Problem details:
Below are the records. Count the lines containing the string "parts", and reply with the number alone.

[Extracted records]
-- start --
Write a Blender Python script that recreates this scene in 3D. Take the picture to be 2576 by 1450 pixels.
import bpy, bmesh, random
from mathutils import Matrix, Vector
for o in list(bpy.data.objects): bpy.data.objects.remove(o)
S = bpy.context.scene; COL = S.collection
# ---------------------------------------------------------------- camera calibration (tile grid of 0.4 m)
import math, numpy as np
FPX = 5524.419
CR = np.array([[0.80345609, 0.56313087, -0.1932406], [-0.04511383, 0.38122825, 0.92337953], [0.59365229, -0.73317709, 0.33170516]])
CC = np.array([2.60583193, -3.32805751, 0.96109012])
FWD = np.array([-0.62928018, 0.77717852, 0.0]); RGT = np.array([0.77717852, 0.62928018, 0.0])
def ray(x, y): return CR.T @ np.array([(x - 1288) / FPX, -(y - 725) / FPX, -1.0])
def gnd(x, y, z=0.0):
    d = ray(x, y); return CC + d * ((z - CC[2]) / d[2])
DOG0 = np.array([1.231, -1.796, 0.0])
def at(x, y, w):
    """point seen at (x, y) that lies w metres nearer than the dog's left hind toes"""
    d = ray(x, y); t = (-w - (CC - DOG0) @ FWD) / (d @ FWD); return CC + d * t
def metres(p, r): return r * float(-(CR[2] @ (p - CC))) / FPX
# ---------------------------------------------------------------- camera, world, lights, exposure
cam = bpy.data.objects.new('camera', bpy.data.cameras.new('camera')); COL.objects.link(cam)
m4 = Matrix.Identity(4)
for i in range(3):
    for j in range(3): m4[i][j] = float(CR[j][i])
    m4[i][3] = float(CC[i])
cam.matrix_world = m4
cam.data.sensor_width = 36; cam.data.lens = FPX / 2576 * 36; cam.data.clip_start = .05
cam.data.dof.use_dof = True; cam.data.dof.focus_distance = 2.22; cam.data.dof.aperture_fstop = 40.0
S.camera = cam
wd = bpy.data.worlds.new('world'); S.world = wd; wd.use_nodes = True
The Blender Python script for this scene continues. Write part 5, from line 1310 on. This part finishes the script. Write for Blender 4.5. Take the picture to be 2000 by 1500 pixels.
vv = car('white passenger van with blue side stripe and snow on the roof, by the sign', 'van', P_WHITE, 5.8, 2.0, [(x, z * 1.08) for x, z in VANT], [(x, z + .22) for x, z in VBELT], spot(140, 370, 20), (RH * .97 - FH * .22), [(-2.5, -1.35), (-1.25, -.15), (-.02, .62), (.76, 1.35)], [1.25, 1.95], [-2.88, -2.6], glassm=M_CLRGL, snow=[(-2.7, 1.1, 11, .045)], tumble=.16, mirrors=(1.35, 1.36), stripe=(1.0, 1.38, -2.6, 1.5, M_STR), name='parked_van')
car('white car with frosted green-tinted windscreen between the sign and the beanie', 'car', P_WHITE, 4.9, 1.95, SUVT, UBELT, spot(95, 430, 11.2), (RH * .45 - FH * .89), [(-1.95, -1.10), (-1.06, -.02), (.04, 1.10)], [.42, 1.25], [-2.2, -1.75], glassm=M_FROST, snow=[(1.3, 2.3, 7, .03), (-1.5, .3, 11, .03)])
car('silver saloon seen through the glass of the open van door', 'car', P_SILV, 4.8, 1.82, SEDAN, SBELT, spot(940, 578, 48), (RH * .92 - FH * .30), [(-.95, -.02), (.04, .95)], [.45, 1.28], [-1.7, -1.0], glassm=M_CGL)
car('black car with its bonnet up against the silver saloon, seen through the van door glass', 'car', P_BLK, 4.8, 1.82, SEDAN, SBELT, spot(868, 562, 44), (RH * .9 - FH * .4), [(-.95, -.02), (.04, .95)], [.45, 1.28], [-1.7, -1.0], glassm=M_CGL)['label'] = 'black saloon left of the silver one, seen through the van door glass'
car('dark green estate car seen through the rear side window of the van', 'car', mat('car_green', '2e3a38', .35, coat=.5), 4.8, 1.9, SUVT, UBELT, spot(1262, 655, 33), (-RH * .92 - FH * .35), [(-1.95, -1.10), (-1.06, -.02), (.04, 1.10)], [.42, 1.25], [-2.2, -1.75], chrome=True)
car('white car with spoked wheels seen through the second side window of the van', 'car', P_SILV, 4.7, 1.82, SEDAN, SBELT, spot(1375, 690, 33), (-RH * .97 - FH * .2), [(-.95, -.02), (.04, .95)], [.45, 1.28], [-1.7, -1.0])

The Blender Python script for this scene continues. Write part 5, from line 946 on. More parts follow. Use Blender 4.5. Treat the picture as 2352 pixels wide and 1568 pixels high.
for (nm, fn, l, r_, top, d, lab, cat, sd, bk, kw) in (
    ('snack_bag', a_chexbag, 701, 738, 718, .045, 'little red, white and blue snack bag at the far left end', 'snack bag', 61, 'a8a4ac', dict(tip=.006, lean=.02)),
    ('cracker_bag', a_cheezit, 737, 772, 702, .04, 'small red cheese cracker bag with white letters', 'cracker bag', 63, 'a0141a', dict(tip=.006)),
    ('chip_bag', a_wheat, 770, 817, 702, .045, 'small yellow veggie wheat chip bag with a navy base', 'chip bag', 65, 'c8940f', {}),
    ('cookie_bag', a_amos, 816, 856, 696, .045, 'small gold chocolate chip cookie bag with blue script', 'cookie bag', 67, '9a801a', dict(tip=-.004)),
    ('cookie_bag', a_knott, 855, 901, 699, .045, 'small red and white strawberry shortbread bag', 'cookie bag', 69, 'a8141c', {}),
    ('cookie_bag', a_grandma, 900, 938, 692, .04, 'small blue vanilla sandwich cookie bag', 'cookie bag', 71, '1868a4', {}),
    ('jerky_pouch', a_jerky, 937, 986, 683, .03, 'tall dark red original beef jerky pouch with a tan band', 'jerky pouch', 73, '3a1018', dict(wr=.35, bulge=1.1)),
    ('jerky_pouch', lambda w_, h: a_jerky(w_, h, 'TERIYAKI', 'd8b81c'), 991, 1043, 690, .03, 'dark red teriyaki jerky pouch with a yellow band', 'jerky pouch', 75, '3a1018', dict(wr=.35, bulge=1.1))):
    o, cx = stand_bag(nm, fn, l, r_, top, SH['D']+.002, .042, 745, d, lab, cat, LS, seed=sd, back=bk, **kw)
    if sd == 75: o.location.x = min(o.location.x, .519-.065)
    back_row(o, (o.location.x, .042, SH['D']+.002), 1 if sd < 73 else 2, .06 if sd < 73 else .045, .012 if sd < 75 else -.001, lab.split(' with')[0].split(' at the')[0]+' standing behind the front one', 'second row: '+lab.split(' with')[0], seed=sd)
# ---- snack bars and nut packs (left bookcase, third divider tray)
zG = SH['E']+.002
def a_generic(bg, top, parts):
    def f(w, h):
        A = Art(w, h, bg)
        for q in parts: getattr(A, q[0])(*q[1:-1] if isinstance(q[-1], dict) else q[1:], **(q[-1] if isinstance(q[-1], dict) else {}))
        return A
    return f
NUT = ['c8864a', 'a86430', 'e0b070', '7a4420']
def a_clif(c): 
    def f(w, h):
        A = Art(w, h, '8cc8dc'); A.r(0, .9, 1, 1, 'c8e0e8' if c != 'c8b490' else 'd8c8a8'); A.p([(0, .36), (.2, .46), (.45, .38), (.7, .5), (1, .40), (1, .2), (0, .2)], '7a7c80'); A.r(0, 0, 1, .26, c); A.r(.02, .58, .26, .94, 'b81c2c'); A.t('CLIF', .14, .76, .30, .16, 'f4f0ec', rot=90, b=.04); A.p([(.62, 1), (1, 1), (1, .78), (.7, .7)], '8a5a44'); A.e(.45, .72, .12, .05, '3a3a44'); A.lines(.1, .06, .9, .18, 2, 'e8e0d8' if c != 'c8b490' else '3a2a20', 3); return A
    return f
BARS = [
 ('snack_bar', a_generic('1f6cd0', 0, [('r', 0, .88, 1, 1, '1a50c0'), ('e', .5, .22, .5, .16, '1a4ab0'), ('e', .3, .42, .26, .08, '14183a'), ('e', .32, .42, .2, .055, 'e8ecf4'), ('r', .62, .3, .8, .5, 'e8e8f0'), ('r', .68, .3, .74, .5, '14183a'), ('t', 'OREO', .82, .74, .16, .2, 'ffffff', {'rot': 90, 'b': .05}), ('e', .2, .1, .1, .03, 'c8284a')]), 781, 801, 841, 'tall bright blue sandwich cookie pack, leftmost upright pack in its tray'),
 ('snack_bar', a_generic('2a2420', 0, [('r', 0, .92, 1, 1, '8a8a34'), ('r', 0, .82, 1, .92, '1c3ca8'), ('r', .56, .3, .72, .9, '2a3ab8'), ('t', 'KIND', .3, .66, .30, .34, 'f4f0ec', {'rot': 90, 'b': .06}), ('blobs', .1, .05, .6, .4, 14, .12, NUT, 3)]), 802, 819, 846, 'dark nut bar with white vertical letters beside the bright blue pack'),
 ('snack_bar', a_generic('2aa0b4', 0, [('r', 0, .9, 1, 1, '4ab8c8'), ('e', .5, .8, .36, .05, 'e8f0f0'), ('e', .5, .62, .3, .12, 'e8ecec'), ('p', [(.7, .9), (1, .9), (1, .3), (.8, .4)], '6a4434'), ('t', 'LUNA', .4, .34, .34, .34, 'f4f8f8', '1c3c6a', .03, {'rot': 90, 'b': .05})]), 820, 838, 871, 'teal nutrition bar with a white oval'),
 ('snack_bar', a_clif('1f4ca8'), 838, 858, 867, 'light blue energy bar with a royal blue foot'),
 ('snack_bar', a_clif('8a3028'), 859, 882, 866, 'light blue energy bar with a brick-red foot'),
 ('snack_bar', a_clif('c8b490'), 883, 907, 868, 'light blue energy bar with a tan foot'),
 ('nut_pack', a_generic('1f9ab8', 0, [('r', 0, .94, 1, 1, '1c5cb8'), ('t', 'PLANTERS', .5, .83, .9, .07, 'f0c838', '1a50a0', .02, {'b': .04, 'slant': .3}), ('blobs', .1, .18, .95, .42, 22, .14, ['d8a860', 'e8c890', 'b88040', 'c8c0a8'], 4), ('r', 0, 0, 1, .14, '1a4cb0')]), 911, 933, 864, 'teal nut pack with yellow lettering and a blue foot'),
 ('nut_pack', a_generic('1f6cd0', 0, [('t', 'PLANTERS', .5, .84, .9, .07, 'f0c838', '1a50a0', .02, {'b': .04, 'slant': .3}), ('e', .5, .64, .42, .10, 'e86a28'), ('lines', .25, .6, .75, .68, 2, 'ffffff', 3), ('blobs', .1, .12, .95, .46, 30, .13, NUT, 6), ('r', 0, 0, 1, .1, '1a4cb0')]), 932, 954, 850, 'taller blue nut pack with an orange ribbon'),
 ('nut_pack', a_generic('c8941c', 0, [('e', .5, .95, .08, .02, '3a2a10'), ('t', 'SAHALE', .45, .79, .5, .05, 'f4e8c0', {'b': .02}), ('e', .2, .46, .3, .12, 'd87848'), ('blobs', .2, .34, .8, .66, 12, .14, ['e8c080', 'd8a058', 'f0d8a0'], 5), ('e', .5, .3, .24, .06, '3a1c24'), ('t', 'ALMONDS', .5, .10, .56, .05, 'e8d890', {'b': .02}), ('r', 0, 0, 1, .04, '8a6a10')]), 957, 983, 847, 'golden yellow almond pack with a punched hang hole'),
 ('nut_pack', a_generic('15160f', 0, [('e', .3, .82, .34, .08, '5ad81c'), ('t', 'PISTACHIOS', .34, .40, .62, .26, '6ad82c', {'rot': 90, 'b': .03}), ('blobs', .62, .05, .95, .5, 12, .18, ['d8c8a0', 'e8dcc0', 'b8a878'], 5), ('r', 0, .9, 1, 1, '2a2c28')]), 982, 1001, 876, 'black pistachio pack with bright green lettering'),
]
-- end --
Solved exercise:
3